GOAL
Show each line that has the string "objects" in it.

DATA

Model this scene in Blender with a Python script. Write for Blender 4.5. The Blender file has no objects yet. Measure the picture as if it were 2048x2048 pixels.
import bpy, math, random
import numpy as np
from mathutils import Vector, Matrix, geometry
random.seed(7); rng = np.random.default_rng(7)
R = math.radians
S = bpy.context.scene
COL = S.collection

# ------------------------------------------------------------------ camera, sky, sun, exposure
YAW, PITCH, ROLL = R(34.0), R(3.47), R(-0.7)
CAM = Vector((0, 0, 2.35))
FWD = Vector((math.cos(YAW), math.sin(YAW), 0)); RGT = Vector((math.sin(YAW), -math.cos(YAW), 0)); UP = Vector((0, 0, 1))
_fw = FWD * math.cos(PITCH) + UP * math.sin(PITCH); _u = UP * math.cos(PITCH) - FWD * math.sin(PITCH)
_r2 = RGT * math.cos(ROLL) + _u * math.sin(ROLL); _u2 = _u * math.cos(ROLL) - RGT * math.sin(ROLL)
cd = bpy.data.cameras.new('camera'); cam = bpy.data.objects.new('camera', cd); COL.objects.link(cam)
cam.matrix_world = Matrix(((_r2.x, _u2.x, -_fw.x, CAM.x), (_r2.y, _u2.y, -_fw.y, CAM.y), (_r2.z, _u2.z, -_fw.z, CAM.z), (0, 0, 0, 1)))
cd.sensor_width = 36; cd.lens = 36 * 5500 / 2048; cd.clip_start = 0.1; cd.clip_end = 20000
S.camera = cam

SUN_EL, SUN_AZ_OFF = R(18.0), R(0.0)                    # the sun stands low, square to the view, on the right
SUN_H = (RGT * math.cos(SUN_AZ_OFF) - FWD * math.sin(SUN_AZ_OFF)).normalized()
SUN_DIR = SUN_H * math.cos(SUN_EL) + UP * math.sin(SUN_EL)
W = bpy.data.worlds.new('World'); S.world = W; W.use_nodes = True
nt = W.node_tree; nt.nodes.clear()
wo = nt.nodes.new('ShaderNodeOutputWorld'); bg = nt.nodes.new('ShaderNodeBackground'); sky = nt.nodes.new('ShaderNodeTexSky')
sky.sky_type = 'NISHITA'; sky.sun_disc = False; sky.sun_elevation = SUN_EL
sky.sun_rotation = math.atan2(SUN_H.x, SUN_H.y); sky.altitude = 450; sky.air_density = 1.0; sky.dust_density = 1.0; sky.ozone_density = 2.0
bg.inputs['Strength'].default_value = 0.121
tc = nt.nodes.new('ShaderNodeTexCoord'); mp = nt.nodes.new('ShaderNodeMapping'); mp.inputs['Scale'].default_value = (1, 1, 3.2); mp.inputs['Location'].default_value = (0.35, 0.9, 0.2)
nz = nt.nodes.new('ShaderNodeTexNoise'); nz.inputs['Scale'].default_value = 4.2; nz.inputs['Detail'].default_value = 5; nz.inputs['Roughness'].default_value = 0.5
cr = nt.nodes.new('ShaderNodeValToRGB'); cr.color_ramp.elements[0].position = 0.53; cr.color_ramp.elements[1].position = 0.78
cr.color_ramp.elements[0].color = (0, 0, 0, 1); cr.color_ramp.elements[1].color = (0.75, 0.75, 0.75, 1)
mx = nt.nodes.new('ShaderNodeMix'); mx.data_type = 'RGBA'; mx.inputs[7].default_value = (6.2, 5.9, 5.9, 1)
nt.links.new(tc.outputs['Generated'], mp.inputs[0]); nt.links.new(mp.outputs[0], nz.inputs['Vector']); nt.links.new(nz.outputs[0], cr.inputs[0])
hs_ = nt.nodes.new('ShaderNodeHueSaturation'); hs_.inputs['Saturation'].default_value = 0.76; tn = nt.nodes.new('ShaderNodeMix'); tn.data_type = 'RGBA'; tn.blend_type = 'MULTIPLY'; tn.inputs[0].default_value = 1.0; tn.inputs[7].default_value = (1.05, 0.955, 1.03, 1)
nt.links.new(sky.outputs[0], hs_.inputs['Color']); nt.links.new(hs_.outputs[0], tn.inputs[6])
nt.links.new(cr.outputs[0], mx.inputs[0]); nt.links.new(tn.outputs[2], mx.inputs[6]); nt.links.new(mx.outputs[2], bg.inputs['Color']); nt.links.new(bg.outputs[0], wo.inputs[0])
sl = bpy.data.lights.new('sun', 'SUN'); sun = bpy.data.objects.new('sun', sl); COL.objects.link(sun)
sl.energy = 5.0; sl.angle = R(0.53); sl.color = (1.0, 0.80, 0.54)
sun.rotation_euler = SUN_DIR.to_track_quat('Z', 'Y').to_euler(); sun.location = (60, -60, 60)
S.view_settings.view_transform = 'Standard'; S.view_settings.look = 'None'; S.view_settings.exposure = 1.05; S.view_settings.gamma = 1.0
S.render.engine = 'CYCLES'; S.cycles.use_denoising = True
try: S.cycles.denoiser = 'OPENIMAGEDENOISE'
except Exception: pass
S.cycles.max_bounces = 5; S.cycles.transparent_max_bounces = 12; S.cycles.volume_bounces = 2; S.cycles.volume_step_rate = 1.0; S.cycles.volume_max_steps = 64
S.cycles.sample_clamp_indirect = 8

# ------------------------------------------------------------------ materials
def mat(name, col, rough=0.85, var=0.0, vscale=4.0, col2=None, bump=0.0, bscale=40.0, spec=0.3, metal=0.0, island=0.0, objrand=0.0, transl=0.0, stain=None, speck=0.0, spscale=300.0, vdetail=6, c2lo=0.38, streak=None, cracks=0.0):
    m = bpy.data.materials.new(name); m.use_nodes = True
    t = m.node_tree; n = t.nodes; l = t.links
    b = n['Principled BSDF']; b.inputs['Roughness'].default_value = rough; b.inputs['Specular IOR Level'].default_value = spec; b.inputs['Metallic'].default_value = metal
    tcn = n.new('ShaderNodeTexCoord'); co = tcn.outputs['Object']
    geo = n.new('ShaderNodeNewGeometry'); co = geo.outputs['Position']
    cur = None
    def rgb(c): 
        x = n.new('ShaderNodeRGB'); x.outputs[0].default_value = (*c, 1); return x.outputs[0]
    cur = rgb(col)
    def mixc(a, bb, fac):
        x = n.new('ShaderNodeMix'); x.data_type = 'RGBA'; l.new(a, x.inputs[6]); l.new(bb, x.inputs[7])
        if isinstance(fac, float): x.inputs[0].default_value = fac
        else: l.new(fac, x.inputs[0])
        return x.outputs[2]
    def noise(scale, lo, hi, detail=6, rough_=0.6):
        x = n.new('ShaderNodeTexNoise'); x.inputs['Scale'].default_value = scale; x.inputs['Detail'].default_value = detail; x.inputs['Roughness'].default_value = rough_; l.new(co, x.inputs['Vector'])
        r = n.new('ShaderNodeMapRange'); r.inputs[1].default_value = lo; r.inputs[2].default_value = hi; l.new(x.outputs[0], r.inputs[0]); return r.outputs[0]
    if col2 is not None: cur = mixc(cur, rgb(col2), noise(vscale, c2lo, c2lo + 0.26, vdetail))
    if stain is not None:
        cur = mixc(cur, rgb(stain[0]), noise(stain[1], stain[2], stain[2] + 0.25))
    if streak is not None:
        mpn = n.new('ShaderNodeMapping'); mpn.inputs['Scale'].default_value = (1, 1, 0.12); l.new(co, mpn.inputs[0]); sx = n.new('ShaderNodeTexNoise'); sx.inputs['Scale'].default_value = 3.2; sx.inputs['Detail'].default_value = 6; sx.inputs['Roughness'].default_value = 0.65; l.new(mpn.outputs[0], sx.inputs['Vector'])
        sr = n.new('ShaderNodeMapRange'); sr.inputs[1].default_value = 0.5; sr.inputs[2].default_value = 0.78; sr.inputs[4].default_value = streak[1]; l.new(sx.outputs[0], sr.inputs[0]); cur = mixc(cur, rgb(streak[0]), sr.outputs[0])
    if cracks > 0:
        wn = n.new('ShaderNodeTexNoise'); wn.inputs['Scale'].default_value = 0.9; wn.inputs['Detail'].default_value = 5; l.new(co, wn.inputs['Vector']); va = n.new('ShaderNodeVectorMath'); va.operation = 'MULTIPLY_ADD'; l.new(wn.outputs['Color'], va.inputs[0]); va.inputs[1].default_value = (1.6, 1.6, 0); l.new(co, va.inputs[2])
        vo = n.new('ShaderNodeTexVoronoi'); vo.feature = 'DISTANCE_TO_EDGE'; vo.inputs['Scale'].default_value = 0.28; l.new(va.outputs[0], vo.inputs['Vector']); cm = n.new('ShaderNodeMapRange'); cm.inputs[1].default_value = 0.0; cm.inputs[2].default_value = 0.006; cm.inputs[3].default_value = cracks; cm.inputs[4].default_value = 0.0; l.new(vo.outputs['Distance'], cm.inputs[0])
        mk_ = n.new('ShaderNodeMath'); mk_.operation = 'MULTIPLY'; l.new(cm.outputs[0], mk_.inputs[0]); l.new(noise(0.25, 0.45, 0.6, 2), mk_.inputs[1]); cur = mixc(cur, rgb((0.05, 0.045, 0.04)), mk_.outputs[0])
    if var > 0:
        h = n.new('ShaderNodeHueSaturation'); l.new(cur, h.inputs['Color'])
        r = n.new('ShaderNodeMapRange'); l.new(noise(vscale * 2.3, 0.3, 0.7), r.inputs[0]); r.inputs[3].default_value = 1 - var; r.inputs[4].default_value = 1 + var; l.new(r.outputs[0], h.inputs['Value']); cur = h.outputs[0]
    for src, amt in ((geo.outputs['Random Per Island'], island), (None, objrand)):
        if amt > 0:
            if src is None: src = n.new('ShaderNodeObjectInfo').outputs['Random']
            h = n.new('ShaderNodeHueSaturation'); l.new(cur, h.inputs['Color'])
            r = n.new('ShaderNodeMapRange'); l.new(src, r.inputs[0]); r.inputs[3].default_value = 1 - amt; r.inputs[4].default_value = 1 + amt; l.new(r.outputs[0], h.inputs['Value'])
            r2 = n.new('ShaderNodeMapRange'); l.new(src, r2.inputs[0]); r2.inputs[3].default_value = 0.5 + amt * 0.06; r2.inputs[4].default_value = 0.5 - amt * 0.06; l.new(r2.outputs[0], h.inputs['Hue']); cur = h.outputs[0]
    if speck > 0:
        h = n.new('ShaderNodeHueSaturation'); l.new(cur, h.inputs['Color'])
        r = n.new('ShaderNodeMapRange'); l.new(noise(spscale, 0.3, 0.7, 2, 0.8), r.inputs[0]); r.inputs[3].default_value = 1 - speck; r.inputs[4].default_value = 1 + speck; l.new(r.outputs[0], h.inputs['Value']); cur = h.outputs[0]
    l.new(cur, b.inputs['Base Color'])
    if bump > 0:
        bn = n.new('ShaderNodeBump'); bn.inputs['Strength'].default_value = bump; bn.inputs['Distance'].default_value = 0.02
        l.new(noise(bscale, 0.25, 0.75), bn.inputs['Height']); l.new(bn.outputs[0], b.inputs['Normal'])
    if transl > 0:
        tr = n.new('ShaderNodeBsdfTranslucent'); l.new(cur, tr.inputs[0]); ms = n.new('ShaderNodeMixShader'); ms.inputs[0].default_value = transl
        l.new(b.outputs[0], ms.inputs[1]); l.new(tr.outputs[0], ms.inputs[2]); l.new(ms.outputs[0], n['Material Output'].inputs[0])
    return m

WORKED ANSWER
Model this scene in Blender with a Python script. Write for Blender 4.5. The Blender file has no objects yet. Measure the picture as if it were 2048x2048 pixels.
cd = bpy.data.cameras.new('camera'); cam = bpy.data.objects.new('camera', cd); COL.objects.link(cam)
sl = bpy.data.lights.new('sun', 'SUN'); sun = bpy.data.objects.new('sun', sl); COL.objects.link(sun)